Monday, September 22, 2008

Dicplacement in the form of a book review

Brandon Spevacek
Fairy tale displacement

Alice Walker’s award-winning novel, Meridian is a sobering and powerful story of the American South during the 1960’s and one female’s cursed life she lived for the people she loved. Meridian’s father in the story is her people, the African American race. Because of who her father is, she is forced to live with the savagery and animal like characteristics the racial tension from the 1960’s brought to the lives of many. She is a rose that will stand the test of time and always remind America of the curse that racism has brought on our country.
One of the most ambivalent relationships in the story that correlates to racism is the complicated relationship between Meridian and Truman. The inhuman traits of racism rubbed off on Truman in the story. He loved Meridian, but chose to “rape” white women of the virginity, their racial identity and their life. It is hard to see the man in Truman’s character, but never the less, Meridian loves him.
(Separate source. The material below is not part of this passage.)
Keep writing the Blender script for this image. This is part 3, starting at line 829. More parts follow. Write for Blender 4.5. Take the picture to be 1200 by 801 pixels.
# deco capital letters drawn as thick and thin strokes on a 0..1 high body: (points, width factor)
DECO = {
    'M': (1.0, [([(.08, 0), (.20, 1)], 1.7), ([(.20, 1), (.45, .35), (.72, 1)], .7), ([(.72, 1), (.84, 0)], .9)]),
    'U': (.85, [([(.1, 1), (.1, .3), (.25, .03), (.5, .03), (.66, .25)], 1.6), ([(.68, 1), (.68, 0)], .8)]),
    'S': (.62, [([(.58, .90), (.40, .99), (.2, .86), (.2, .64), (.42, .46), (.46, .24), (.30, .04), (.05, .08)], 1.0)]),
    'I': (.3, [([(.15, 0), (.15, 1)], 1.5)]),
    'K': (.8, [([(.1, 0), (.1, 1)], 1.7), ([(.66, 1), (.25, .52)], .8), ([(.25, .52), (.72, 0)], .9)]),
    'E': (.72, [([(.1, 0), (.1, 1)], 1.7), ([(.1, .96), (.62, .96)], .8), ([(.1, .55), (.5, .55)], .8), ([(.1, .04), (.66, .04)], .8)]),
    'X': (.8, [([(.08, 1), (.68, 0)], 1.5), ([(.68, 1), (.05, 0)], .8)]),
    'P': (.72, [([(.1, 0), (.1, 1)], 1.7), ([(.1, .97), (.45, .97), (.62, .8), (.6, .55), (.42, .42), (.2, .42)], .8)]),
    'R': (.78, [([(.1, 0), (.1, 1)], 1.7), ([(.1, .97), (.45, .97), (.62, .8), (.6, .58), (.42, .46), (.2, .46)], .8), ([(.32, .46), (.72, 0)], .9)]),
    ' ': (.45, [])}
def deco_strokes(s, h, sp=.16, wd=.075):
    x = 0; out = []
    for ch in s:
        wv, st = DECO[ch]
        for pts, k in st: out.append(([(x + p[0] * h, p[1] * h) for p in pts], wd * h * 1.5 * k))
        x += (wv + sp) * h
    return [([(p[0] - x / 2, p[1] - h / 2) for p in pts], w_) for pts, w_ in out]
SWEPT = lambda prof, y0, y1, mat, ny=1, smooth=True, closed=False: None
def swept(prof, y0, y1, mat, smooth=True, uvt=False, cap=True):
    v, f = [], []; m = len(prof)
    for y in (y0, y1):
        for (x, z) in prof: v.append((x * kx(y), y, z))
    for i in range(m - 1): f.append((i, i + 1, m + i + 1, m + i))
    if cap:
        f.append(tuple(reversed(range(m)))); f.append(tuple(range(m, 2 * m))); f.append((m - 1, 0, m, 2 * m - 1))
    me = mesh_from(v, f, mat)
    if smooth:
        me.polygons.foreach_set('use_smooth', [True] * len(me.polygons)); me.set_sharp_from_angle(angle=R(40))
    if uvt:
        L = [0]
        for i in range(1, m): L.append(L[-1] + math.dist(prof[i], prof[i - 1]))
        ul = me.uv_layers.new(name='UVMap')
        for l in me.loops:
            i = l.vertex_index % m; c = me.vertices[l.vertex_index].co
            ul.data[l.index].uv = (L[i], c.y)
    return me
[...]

Not for the beast he is, but for the man he can be.
It is this love for her father, “the African American race” that she chose to live the life she did. She would do anything for him even though her father at times, was ungrateful and tried to pick the rose (that reminded her of who she was) from the flower bed of her soul. How does her race do this, they protested in a ways that she saw as wrong. They rape her of the body, mind and kindness she freely offered throughout the book. Every violent act that left an African American child dead killed her a piece at a time. Throughout the book you see her health diminish as her reality-based conscious increased.
The beast of racism was to much for her to handle; she decided the only course of action for her to take was to change the individual from an animal to a human. At the end of the book we saw this happen with Truman, one of the men who hurt her the most. “Whatever you have done, my brother…know I wish to forgive you…lover you. It is not the crystal stone of our innocence that circles us not the tooth of our purity that bites bloody our hearts.” When Truman read this after Meridian left, we see the change from animal to man. We see the reality-based conscious increase and his health decrease. He now has the curse that Meridian had, to live the life in which he has to turn the beast of racism into the humanity of love. The rose now has been planted in the flower bed of his soul.